*Exercise requirements*. Note each line that includes the word "scene". Copy those lines.

*Data section*.
• • • •

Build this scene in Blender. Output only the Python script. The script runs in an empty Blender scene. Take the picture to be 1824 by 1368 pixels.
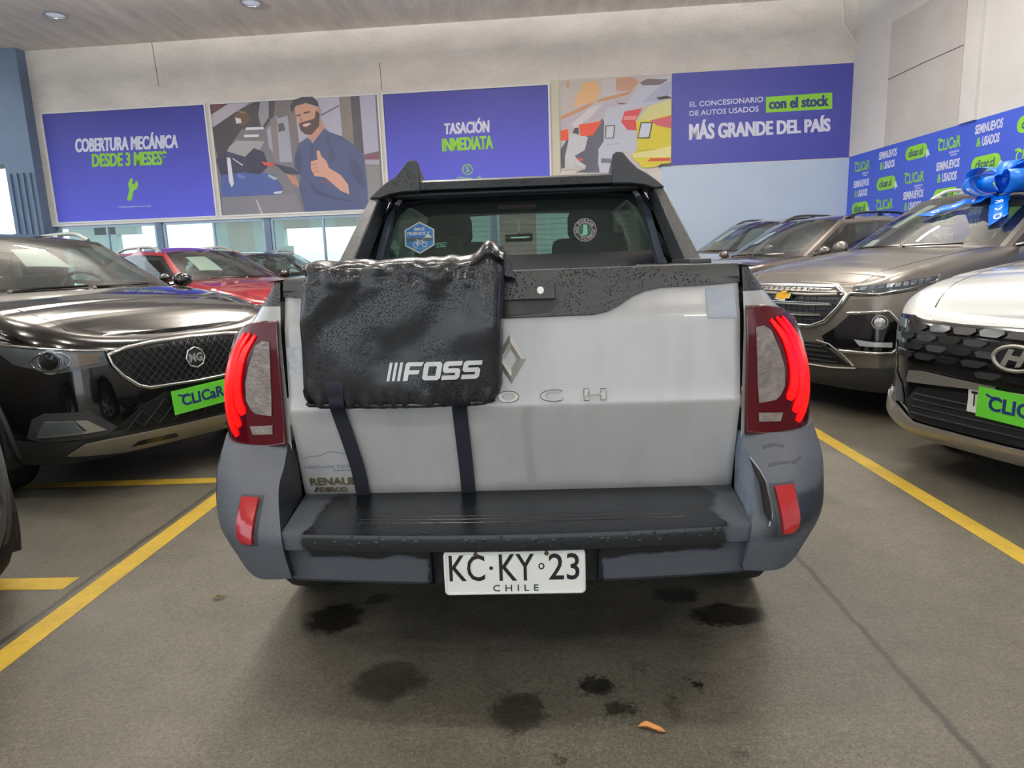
import bpy, bmesh, math, random
from mathutils import Vector as V, Matrix
PI=math.pi
sc=bpy.context.scene
C=sc.collection
random.seed(7)
# ---------------------------------------------------------------- camera
F=1180.0; CAM=V((0.055,0,1.25))
def _axes(yaw,pitch,roll):
    y,p,r=[math.radians(a) for a in (yaw,pitch,roll)]
    f=V((-math.sin(y)*math.cos(p),math.cos(y)*math.cos(p),-math.sin(p)))
    ri=V((math.cos(y),math.sin(y),0)); up=ri.cross(f)
    return ri*math.cos(r)-up*math.sin(r), up*math.cos(r)+ri*math.sin(r), f
RT,UP,FW=_axes(2.1,10.4,2.0)
cd=bpy.data.cameras.new('camera'); cam=bpy.data.objects.new('camera',cd); C.objects.link(cam)
cd.sensor_width=36; cd.lens=F/1824*36; cd.clip_start=.05; cd.clip_end=300
cam.matrix_world=Matrix(((RT.x,UP.x,-FW.x,CAM.x),(RT.y,UP.y,-FW.y,CAM.y),(RT.z,UP.z,-FW.z,CAM.z),(0,0,0,1)))
sc.camera=cam
# ---------------------------------------------------------------- world, exposure
sc.view_settings.view_transform='Standard'; sc.view_settings.look='None'
sc.view_settings.exposure=EXPO=-0.14; sc.view_settings.gamma=1; sc.view_settings.use_curve_mapping=False
w=bpy.data.worlds.new('overcast_sky'); sc.world=w; w.use_nodes=True
wn=w.node_tree.nodes; wl=w.node_tree.links
bg=wn['Background']; bg.inputs[0].default_value=(.86,.93,1.0,1); bg.inputs[1].default_value=2.3
# soft overcast gradient: brighter overhead, paler at the horizon
tc=wn.new('ShaderNodeTexCoord'); sx=wn.new('ShaderNodeSeparateXYZ'); cr=wn.new('ShaderNodeValToRGB')
wl.new(tc.outputs['Generated'],sx.inputs[0]); wl.new(sx.outputs[2],cr.inputs[0]); wl.new(cr.outputs[0],bg.inputs[0])
cr.color_ramp.elements[0].color=(.85,.92,.97,1); cr.color_ramp.elements[1].color=(.72,.84,1,1)
# unseen fill lights added along the hall; uplights brighten the ceiling (fixtures further down)
def area(name,loc,sx_,sy_,power,col=(1,1,1),rot=(0,0,0)):
    l=bpy.data.lights.new(name,'AREA'); l.shape='RECTANGLE'; l.size=sx_; l.size_y=sy_; l.energy=power; l.color=col
    o=bpy.data.objects.new(name,l); C.objects.link(o); o.location=loc; o.rotation_euler=rot; return o
CEIL=6.0
TUBES=[(x,y) for y in (-8.0,-2.8,1.6,5.4,9.0) for x in (-6.3,-1.4,3.6)]
TZ=CEIL-.62
for x,y in TUBES:
    area('hall_fill',(x,y,TZ-.05),.8,.14,80,(1,.97,.92)); area('ceiling_fill',(x,y,TZ+.06),.8,.14,820 if y>8 else 90,(1,.97,.92),(PI,0,0))
# ---------------------------------------------------------------- materials
def lin(c):
    c=c/255.
    return c/12.92 if c<=.04045 else ((c+.055)/1.055)**2.4
def rgb(r,g,b): return (lin(r),lin(g),lin(b),1)
MATS={}
def mat(name,col=(128,128,128),rough=.5,metal=0,coat=0,emit=0,spec=.5,bump=None,var=None,alpha=None):
    """bump=(scale,strength[,dist]); var=(scale,amount) value variation"""
    if name in MATS: return MATS[name]
    m=bpy.data.materials.new(name); m.use_nodes=True; n=m.node_tree.nodes; l=m.node_tree.links; b=n['Principled BSDF']
    c=rgb(*col); b.inputs['Base Color'].default_value=c; b.inputs['Roughness'].default_value=rough
    b.inputs['Metallic'].default_value=metal; b.inputs['Coat Weight'].default_value=coat; b.inputs['Coat Roughness'].default_value=.03
    b.inputs['Specular IOR Level'].default_value=spec
    if emit: b.inputs['Emission Color'].default_value=c; b.inputs['Emission Strength'].default_value=emit
    co=None
    if bump or var: co=n.new('ShaderNodeTexCoord')
    if bump:
        t=n.new('ShaderNodeTexNoise'); t.inputs['Scale'].default_value=bump[0]; t.inputs['Detail'].default_value=4
        bp=n.new('ShaderNodeBump'); bp.inputs['Strength'].default_value=bump[1]; bp.inputs['Distance'].default_value=bump[2] if len(bump)>2 else .01
        l.new(co.outputs['Object'],t.inputs['Vector']); l.new(t.outputs[0],bp.inputs['Height']); l.new(bp.outputs[0],b.inputs['Normal'])
    if var:
        t=n.new('ShaderNodeTexNoise'); t.inputs['Scale'].default_value=var[0]; t.inputs['Detail'].default_value=5
        mr=n.new('ShaderNodeMapRange'); mr.inputs[3].default_value=1-var[1]; mr.inputs[4].default_value=1+var[1]
        mr.inputs[1].default_value=.3; mr.inputs[2].default_value=.7
        mx=n.new('ShaderNodeVectorMath'); mx.operation='SCALE'; mx.inputs[0].default_value=c[:3]
        l.new(co.outputs['Object'],t.inputs['Vector']); l.new(t.outputs[0],mr.inputs[0]); l.new(mr.outputs[0],mx.inputs['Scale']); l.new(mx.outputs[0],b.inputs['Base Color'])
    if alpha is not None: b.inputs['Alpha'].default_value=alpha
    MATS[name]=m; return m
def glass(name,tint=(120,130,128),gloss=.12,rough=.02,cover=0.0,covercol=(60,65,66),edge=.85):
    """tinted see-through glass with a fresnel reflection; cover = grey film painting in haze, reflections and dust"""
    if name in MATS: return MATS[name]
    m=bpy.data.materials.new(name); m.use_nodes=True; n=m.node_tree.nodes; l=m.node_tree.links; n.clear()
    o=n.new('ShaderNodeOutputMaterial'); t=n.new('ShaderNodeBsdfTransparent'); t.inputs[0].default_value=rgb(*tint)
    g=n.new('ShaderNodeBsdfGlossy'); g.inputs['Roughness'].default_value=rough
    lw=n.new('ShaderNodeLayerWeight'); lw.inputs[0].default_value=.5; pw=n.new('ShaderNodeMath'); pw.operation='POWER'; pw.inputs[1].default_value=3.5; l.new(lw.outputs['Facing'],pw.inputs[0])
    mr=n.new('ShaderNodeMapRange'); mr.inputs[3].default_value=gloss*.5; mr.inputs[4].default_value=edge
    mx=n.new('ShaderNodeMixShader'); l.new(pw.outputs[0],mr.inputs[0]); l.new(mr.outputs[0],mx.inputs[0])
    src=t.outputs[0]
    if cover:  # diffuse film paints haze and reflections into the glass
        d=n.new('ShaderNodeBsdfDiffuse'); d.inputs[0].default_value=rgb(*covercol); m2=n.new('ShaderNodeMixShader'); m2.inputs[0].default_value=cover
        l.new(t.outputs[0],m2.inputs[1]); l.new(d.outputs[0],m2.inputs[2]); src=m2.outputs[0]
    l.new(src,mx.inputs[1]); l.new(g.outputs[0],mx.inputs[2]); l.new(mx.outputs[0],o.inputs[0])
    MATS[name]=m; return m
# ---------------------------------------------------------------- object helpers
def link(o,parent=None):
    C.objects.link(o)
    if parent is not None: o.parent=parent
    return o
def obj(name,verts,faces,m,parent=None,smooth=True,ang=35,mats=None,midx=None,fix=True):
    me=bpy.data.meshes.new(name); me.from_pydata([tuple(v) for v in verts],[],faces)
    if mats:
        for k in mats: me.materials.append(k)
        for p,i in zip(me.polygons,midx): p.material_index=i
    else: me.materials.append(m)
    if fix:
        bm=bmesh.new(); bm.from_mesh(me); bmesh.ops.remove_doubles(bm,verts=bm.verts,dist=1e-6); bmesh.ops.recalc_face_normals(bm,faces=bm.faces); bm.to_mesh(me); bm.free()
    if smooth: me.shade_smooth(); me.set_sharp_from_angle(angle=math.radians(ang))
    return link(bpy.data.objects.new(name,me),parent)
def bmobj(name,bm,m,parent=None,smooth=True,ang=35):
    me=bpy.data.meshes.new(name); bmesh.ops.recalc_face_normals(bm,faces=bm.faces); bm.to_mesh(me); bm.free(); me.materials.append(m)
    if smooth: me.shade_smooth(); me.set_sharp_from_angle(angle=math.radians(ang))
    return link(bpy.data.objects.new(name,me),parent)
def tag(o,label=None,cat=None,group=None,kind=None):
    for k,v in (('label',label),('category',cat),('group',group),('kind',kind)):
        if v: o[k]=v
    return o
def thing(name,label,cat,loc=(0,0,0),rz=0,group=None):
    o=bpy.data.objects.new(name,None); C.objects.link(o); o.location=loc; o.rotation_euler=(0,0,rz); o.empty_display_size=.1
    return tag(o,label,cat,group)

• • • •

*Answer for this exercise*.
Build this scene in Blender. Output only the Python script. The script runs in an empty Blender scene. Take the picture to be 1824 by 1368 pixels.
sc=bpy.context.scene